その時の根本さんの中では、コメの実はあくまでおせんべい。しかしインターン生は「カフェに出せるクラッカー」として、「代官山のカフェに置けるような商品にしましょう」と全く違った視点でアプローチ。

そのコンセプトに向かって、パッケージもカフェに馴染むデザインに。さらにヒューストン風味も加わって、現在のパッケージが完成しました。

コンセプトは「せんべいレボリューション」から「ライスレボリューション」。おせんべいではなく、「お米を使った新しい食材です」と根本さんは強調します。

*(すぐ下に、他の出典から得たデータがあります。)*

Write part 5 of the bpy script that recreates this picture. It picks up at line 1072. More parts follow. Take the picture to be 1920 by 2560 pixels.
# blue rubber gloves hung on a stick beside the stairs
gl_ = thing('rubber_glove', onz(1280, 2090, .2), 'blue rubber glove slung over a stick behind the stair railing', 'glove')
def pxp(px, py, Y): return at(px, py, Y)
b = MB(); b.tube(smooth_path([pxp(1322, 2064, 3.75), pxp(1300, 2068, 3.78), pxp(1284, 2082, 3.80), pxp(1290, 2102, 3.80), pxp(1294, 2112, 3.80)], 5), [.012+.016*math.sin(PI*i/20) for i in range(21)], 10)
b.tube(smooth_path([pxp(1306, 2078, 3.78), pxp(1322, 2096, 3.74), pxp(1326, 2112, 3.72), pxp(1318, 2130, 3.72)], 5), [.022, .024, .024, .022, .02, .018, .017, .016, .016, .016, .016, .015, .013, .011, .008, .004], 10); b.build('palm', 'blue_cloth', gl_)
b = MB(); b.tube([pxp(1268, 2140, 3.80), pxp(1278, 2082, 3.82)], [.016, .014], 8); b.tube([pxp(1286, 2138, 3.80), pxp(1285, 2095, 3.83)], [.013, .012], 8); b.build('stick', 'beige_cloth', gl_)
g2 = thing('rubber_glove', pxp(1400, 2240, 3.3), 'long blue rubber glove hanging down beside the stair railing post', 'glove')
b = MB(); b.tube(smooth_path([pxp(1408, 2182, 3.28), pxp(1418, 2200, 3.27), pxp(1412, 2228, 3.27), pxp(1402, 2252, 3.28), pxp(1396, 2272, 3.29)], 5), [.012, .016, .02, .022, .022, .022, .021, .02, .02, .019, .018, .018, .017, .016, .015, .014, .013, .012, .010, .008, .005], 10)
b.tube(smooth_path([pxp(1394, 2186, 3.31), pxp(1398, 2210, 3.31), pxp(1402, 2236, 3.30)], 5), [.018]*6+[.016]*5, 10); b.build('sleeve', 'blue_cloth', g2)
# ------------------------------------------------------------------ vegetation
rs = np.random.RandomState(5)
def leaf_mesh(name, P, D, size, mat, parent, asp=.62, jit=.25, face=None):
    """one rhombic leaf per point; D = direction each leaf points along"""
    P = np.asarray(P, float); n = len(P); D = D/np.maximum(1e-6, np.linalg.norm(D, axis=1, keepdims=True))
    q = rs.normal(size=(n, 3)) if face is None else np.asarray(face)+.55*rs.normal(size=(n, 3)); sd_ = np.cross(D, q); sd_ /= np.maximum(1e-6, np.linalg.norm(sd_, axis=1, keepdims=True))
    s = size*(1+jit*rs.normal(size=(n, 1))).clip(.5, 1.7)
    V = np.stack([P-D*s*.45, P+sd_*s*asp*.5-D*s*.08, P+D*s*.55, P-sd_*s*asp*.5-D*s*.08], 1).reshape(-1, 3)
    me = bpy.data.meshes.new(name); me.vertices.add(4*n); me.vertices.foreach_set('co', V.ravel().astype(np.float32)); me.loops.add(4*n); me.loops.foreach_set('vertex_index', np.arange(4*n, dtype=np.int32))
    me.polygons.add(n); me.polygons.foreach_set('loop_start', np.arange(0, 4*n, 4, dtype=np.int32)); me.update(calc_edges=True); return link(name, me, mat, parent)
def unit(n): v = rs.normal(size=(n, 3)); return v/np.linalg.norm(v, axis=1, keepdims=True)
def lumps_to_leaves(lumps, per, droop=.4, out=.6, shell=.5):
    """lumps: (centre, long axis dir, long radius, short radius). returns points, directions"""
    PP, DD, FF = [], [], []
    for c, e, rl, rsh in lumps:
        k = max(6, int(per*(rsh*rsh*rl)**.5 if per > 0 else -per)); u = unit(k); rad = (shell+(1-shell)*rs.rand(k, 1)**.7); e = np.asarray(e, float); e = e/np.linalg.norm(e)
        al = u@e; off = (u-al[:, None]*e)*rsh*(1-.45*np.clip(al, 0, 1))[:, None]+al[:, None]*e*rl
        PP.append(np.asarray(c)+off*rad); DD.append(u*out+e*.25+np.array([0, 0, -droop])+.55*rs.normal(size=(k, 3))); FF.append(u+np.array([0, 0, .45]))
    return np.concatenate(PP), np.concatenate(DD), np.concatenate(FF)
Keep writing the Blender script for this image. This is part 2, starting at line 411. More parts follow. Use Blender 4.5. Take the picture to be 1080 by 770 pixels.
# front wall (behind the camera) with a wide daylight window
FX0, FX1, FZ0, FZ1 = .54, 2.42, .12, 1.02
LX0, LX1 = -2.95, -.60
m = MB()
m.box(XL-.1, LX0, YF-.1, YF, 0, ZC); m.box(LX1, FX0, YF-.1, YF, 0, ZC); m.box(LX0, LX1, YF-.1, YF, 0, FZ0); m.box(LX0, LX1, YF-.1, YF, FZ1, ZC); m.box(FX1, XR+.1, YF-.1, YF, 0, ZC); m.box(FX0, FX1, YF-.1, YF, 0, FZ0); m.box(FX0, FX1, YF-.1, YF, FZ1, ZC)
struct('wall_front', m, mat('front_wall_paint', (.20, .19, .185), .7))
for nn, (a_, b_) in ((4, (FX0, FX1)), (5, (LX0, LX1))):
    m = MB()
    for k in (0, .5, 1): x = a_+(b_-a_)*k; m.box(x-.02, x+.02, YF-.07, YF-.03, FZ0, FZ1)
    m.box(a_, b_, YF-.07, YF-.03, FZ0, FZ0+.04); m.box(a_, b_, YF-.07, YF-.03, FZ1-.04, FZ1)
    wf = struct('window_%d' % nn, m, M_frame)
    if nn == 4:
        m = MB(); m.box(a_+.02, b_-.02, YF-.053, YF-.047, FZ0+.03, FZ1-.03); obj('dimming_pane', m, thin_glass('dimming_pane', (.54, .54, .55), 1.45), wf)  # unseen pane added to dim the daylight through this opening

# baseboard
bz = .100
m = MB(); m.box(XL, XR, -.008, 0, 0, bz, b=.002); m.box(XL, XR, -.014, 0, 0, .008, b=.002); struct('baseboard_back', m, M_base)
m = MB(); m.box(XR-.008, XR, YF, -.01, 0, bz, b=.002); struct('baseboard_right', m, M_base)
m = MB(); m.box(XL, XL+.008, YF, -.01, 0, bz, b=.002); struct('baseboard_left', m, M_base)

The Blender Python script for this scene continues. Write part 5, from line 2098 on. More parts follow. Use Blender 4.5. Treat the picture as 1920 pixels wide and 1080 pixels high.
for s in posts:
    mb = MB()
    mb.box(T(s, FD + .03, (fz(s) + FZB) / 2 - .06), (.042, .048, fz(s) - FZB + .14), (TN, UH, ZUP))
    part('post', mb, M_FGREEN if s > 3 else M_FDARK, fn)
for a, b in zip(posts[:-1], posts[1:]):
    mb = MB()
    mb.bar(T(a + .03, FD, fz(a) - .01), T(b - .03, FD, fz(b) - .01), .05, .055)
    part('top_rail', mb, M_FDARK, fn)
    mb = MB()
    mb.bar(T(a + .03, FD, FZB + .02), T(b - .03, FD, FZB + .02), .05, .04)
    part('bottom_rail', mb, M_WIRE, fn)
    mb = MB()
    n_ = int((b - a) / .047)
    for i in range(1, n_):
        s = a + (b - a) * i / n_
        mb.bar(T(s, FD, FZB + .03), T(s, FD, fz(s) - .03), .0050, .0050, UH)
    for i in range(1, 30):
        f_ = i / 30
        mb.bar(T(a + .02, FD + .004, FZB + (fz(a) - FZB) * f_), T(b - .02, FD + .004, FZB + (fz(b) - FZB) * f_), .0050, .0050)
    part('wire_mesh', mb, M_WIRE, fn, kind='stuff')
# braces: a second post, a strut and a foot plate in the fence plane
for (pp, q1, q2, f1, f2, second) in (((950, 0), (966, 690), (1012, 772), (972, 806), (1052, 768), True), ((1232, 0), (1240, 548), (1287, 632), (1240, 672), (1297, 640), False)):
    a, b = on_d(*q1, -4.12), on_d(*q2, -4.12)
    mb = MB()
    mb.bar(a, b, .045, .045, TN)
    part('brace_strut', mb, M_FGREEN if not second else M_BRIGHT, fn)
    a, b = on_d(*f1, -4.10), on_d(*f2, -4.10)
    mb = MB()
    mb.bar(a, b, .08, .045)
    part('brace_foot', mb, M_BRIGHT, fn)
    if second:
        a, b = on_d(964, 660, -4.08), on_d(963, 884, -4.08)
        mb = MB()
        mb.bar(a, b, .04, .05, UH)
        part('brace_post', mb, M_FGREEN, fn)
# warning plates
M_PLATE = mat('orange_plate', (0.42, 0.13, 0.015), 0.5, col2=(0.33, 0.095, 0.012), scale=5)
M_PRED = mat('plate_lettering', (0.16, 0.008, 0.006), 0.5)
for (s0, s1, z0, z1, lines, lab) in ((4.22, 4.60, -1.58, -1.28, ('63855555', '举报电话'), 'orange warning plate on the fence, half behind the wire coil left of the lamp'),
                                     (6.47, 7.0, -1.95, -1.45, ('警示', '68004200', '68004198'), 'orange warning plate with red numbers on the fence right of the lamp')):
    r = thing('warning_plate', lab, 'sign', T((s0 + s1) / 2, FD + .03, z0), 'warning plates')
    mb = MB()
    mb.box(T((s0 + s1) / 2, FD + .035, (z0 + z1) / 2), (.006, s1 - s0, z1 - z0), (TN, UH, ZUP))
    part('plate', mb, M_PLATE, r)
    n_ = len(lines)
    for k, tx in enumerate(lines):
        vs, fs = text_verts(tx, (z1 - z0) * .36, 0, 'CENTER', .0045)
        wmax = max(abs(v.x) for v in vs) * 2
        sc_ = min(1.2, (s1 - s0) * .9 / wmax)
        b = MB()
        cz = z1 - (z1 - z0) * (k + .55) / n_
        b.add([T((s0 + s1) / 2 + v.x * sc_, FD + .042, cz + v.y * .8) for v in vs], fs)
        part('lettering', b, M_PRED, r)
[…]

「お米って糖質制限ダイエットとかで太るイメージがあるじゃないですか。おせんべいもしかり。(そうではなくて)ちょっとサラダに散らしたり、お米を新しい食材として捉えてほしい」
「オリーブオイルで仕上げたらワインにも合うし、いろんな提案ができる商品なんです」
「お米を炊くより、パスタを茹でるより、インスタントラーメンよりも早くできますし」
「カロリー高めなのを逆に利用して、少なく食べても栄養ばっちりみたいな」

アレンジは無限に生まれそうなので、自分なりのコメの実レシピを考えてみるのも楽しそうですよね。

地元・外川/銚子への想い

根本商店があるのは銚子市外川町。根本さんはこの地で生まれ育ちました。銚子電鉄の終着駅があり、海と坂道と昔ながらの街並みが特徴的な場所。根本さんは地元にどんな想いを抱いているのか伺ってみました。

「外川(とかわ)は生まれ育った街なので大事です。都会から来てこっちに住んだらすごく不便と感じるかもしれませんが、自分にとってはこれが普通なので。外川ってリトル銚子ですよね。漁業、農業、商売をやってる人がいて、年配の方が多くて、銚子の縮図みたいな町。昔気質な人も多いですよね」
「子育てもそうだし、子ども達が安心して遊べる町だと思うので、また子供たちがたくさんいる街にしていかないと、と思います」

また、銚子全体については「好きなところは、みんな優しいところ。他の地域の方からすると、怒られてるんじゃないかなって思うくらい人のところにズカズカ入り込んでくることもある一方で、人見知りでもある。いろんな個性的な人がいっぱいいるので、好きです。原点ですね」
と話す一方、
「このまま寂れさせていくわけにはいかない、どうにかしてもっと人に住んでもらわないと」と危機感も感じているそうです。

「今までの悪いところのひとつに、現状維持を望んでいるところがある。『これでいいべよ』『それってやる意味あるの?』と。変化を望む、進化し続けていかないといかないですね」とのこと。

また、「銚子以外にも、過疎化に悩んでいて、且つ住みやすく風光明媚な自治体さんはたくさんあると思います。その中で、銚子のストロングポイントをどう出すかが大事」と根本さん。

根本さんの考える銚子のストロングポイントを尋ねると「安直ですがやっぱり海。犬吠埼灯台と、その下の海の広がりですかね。磯遊びもできますし」と答えてくれました。

「銚子は農業漁業が盛んで食材が豊富なので、例えば余剰生産物を備蓄用に加工したりして、災害時の食の防災基地にするのも戦略の一つ。せんべいなんて特に保存食なので、保存がきいて、開けたらすぐ食べられる備蓄食みたいなものを作れたら」と考えることもあるそうですが、今後については
「来年を考えるのが精一杯なので、遠い先のことよりも目の前の課題を一つ一つクリアしていくこと」と笑っていました。しかしこれからも「お米の可能性を探っていきたい」と話してくれました。

銚子といえば『ぬれせんべい』と思っていましたが、その前段階の煎餅生地やお米にも、たくさんの可能性があることがわかりました。今後さらに銚子の新しいお土産が登場したりするのでしょうか。根本さんの活動に目が離せません!